Differentiation and Stationary Points

[Peter G.]

Hi,

Q: By investigating the stationary points of f(x)= x³+3x²+6x-30 and sketching the curve y=f(x) show that the equation f(x)=0 has only one real solution.

A: Well, I don't understand how I should use both. Plotting the graph, I can clearly spot a solution: x = 1.9319548

I know how to investigate the stationary points. I first found the first derivative: 3x²+6x+6, which had no real solution, so I moved to the second derivative: 6x+6, but I still don't get the connection. How can I use stationary points to define where the cubic will intersect the x-axis.

Any tips?

Thanks!

 

[Dick]

Hi,

Q: By investigating the stationary points of f(x)= x³+3x²+6x-30 and sketching the curve y=f(x) show that the equation f(x)=0 has only one real solution.

A: Well, I don't understand how I should use both. Plotting the graph, I can clearly spot a solution: x = 1.9319548

I know how to investigate the stationary points. I first found the first derivative: 3x²+6x+6, which had no real solution, so I moved to the second derivative: 6x+6, but I still don't get the connection. How can I use stationary points to define where the cubic will intersect the x-axis.

Any tips?

Thanks!

Since there are no real zeros for the derivative then there are no stationary points. Consider the limits as x->infinity and x->-infinity. Can you argue there must be at least one root? Can you argue that there can't be two?

 

[Peter G.]

Ok, I understood: "Since there are no real zeros for the derivative then there are no stationary points." But, I have to find roots in the cubic?

 

[Dick]

Ok, I understood: "Since there are no real zeros for the derivative then there are no stationary points." But, I have to find roots in the cubic?

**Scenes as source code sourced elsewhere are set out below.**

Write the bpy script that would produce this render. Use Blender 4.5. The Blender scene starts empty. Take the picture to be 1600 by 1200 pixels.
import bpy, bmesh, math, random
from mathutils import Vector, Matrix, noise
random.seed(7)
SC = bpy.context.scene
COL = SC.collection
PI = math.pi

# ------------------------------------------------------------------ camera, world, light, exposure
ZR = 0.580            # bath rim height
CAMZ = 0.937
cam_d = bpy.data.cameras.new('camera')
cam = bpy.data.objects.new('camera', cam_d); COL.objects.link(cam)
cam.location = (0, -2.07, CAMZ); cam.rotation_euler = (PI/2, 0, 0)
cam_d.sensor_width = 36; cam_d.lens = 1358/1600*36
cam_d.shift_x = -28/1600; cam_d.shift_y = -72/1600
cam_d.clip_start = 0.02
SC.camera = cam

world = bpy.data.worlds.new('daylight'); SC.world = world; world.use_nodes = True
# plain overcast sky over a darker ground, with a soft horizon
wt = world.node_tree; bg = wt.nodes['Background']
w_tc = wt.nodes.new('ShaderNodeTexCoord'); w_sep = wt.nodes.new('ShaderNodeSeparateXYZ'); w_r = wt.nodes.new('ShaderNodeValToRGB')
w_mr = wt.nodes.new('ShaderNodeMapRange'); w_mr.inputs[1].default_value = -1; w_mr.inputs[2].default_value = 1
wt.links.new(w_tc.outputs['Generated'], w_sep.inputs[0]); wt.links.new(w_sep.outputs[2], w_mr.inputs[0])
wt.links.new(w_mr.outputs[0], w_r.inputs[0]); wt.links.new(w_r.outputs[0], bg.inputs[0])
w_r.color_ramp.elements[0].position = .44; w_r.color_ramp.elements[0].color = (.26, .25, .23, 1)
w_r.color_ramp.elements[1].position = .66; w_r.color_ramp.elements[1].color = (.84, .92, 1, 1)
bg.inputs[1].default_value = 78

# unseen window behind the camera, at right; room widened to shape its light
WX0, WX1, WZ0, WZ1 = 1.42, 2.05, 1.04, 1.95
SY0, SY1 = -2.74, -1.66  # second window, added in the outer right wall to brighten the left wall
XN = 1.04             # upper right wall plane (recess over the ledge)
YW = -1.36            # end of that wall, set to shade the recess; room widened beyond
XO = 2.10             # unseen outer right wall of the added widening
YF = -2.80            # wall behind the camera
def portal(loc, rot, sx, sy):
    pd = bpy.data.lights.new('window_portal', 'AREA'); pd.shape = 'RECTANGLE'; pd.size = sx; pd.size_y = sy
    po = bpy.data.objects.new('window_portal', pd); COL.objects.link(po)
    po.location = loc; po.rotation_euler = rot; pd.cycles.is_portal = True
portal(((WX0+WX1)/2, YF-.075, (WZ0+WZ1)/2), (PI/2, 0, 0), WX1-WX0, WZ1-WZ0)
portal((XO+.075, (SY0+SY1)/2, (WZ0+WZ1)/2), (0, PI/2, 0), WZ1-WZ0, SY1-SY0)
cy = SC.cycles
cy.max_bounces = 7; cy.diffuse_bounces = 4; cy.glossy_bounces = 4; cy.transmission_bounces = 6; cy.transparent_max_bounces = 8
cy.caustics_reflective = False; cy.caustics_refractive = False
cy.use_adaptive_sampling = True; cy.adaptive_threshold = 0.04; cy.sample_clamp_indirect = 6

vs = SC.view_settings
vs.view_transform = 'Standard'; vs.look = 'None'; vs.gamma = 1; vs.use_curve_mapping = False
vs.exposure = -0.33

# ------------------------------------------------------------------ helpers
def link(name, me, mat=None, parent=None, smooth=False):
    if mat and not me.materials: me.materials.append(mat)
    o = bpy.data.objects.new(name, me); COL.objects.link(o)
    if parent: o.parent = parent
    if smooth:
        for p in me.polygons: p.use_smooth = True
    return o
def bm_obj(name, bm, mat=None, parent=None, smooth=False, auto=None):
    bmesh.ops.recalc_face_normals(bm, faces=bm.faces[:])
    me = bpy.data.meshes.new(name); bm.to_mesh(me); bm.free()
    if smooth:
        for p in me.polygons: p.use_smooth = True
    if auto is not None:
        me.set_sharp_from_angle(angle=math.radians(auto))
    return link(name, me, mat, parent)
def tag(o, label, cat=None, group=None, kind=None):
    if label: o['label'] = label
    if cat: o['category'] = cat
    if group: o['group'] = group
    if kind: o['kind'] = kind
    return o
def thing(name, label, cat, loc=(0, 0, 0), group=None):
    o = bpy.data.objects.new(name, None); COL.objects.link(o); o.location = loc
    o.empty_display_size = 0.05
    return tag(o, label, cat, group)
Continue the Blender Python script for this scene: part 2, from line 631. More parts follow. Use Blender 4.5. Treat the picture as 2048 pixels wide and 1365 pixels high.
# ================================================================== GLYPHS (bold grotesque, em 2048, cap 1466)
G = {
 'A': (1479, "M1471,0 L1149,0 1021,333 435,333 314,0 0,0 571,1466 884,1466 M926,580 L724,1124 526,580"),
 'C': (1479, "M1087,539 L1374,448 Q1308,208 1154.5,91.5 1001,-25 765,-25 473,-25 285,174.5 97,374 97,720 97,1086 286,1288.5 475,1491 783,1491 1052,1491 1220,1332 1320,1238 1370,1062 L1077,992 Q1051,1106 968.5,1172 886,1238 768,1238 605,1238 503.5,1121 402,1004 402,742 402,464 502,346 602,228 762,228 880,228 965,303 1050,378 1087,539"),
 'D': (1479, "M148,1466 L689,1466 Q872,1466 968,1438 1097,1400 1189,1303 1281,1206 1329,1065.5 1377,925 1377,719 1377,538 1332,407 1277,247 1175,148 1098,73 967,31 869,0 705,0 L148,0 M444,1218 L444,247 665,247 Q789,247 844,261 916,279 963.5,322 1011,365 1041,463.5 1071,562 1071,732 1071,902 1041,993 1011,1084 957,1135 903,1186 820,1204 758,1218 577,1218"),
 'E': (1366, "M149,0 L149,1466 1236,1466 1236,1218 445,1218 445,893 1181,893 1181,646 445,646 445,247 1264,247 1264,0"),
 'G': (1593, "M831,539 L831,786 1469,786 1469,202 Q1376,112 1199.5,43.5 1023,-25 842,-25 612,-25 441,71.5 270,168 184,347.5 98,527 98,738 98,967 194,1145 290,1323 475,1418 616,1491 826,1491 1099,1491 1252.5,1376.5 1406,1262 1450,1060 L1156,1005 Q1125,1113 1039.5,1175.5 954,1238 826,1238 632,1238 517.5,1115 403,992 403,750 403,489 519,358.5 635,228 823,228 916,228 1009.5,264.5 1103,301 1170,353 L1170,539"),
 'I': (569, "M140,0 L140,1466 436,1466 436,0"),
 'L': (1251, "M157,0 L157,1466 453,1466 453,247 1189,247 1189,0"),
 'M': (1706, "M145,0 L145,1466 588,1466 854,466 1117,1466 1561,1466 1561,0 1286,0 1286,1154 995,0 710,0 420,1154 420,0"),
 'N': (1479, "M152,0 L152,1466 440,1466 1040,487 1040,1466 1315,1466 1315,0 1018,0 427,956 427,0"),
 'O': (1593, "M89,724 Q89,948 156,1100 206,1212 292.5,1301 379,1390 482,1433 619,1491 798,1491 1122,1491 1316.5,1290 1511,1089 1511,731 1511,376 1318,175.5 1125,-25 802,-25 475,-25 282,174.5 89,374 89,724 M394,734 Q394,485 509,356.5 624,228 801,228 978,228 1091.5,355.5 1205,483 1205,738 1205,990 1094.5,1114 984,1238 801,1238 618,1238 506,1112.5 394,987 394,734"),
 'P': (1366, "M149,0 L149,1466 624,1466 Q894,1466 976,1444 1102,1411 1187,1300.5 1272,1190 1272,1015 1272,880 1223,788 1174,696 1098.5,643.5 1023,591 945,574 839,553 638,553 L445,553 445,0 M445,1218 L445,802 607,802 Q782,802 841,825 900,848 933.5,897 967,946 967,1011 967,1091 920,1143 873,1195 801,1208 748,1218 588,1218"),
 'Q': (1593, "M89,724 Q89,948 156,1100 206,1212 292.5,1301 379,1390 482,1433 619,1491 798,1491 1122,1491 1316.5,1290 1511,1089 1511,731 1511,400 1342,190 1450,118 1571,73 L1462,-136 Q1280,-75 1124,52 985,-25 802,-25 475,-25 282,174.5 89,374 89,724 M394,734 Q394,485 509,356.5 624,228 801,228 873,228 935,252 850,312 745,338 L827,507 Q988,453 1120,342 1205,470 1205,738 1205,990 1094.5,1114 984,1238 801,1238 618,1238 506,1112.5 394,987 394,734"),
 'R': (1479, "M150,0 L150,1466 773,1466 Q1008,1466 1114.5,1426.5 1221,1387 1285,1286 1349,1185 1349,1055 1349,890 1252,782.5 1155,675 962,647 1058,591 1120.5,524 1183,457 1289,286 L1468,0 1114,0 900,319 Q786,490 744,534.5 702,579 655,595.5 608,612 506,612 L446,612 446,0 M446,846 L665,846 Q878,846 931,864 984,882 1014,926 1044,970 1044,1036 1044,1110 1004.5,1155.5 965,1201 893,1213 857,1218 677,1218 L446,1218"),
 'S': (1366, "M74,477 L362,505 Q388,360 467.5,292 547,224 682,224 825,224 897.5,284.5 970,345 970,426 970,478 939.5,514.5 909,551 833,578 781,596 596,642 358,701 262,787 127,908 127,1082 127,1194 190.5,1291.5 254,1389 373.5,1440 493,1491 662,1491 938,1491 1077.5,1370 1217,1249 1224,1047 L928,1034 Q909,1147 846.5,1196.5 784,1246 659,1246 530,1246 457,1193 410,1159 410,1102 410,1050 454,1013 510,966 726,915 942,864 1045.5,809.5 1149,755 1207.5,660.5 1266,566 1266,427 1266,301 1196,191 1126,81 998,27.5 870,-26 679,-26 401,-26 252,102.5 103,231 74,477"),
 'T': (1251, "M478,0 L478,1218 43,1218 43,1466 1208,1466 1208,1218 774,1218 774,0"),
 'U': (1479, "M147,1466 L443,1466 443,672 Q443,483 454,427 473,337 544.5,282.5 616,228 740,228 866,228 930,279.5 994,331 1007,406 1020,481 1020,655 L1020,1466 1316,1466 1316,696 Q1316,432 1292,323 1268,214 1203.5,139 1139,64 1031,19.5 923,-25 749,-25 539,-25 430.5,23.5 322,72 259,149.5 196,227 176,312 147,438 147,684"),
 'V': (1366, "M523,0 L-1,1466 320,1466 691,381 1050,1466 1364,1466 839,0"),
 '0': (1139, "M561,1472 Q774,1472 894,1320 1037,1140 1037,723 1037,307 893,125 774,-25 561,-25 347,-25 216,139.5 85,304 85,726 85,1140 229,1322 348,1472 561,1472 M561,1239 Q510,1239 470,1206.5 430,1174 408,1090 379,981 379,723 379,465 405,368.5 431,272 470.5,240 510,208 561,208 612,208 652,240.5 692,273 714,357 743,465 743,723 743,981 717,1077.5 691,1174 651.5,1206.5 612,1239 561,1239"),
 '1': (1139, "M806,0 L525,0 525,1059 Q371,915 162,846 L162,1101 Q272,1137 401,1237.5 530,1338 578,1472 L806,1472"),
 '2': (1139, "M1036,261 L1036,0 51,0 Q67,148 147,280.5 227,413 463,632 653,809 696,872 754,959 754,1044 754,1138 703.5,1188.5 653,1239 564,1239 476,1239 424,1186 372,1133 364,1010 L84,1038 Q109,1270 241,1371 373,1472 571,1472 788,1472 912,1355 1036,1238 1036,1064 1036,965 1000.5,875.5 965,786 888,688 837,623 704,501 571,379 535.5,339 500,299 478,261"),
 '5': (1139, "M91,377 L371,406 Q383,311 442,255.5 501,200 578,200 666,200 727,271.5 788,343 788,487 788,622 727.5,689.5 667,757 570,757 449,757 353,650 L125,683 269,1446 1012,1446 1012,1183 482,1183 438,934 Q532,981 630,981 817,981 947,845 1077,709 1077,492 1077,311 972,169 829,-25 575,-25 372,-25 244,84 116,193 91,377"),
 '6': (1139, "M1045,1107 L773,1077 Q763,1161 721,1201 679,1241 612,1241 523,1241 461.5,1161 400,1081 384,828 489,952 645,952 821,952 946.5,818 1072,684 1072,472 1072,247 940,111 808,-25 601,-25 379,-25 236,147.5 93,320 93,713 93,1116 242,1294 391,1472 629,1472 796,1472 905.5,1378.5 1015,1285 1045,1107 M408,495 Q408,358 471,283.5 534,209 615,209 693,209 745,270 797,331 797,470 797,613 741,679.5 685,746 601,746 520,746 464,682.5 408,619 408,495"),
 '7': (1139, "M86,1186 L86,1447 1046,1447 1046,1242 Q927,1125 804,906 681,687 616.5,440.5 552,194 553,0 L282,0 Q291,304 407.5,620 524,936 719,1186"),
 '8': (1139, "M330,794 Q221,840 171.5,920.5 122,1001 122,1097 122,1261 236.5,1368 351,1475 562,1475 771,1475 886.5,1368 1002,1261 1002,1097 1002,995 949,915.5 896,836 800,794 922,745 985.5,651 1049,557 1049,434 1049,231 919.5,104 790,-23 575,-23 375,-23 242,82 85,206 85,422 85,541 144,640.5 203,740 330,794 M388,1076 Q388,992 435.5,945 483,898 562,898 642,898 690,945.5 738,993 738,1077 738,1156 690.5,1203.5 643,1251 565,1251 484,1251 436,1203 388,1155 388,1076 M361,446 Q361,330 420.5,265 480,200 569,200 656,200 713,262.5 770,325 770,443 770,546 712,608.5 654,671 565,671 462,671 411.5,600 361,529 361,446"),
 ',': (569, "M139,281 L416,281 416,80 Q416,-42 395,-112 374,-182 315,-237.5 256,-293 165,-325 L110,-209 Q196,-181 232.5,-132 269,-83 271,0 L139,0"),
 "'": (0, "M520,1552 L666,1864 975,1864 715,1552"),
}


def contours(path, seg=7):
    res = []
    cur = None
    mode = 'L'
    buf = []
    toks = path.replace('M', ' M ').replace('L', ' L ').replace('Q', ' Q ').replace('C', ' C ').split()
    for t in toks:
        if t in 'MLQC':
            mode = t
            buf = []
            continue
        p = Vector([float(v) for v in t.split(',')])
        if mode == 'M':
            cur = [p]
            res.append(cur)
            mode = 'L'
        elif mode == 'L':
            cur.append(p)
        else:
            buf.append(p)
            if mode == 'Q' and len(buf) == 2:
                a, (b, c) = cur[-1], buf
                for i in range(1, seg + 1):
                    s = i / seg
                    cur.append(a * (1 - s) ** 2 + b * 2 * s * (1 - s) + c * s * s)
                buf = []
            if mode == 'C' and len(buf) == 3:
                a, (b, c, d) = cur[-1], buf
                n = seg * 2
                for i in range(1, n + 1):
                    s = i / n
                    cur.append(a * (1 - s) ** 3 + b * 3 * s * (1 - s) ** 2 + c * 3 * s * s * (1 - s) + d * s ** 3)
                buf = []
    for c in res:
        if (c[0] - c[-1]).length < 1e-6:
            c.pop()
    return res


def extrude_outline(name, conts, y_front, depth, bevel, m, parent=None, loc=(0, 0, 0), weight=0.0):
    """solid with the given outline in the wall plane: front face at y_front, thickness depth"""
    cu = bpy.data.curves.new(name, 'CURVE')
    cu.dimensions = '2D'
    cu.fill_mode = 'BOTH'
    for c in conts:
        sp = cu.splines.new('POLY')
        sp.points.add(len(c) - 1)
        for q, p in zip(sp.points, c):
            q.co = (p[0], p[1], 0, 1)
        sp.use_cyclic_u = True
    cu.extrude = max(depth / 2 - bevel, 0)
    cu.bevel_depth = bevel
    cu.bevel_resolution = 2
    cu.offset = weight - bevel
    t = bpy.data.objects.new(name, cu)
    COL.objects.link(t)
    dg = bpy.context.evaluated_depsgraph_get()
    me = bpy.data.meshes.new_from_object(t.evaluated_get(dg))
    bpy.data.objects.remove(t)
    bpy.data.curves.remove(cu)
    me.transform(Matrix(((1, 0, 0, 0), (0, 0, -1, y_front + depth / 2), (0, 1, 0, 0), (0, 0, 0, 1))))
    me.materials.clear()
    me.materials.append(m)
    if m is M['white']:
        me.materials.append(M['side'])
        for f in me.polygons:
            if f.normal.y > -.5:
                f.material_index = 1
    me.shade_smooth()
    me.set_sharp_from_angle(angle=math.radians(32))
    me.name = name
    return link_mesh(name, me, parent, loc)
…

No, you don't have to find them. You just have to show that there is exactly one of them.

 

[Peter G.]

I've learned about discriminants for quadratics. I did a quick search and there is one for cubics. Another website claimed that + + + -, like in my case, then there is only one real root. Sorry, I've never dealt with cubics

 

[DrewD]

I don't think the question has anything to do with the formula for finding roots to a cubic. The question is asking you to use your knowledge of derivatives and how they affect the shape of a graph. If you look up the "cubic formula", you have not answered the question. Yes, you are correct, but the question was very specific about how you should show the answer.

 

[Peter G.]

Um... ok. So, for example. From the graph I know that the solution is at 1.93. So, if I use the first derivative, I can show that to the left and right, the gradient will always be positive, hence, meaning the line wouldn't ascend/descend, cutting the x-axis again?

 

[Dick]

Um... ok. So, for example. From the graph I know that the solution is at 1.93. So, if I use the first derivative, I can show that to the left and right, the gradient will always be positive, hence, meaning the line wouldn't ascend/descend, cutting the x-axis again?

Yes, you are almost there. But you didn't even need to find the root at 1.93. If x is negative and large then your polynomial is a large negative number. If x is positive and large then your polynomial is a large positive number. There must be at least one root since it has to cross the x-axis someplace, yes?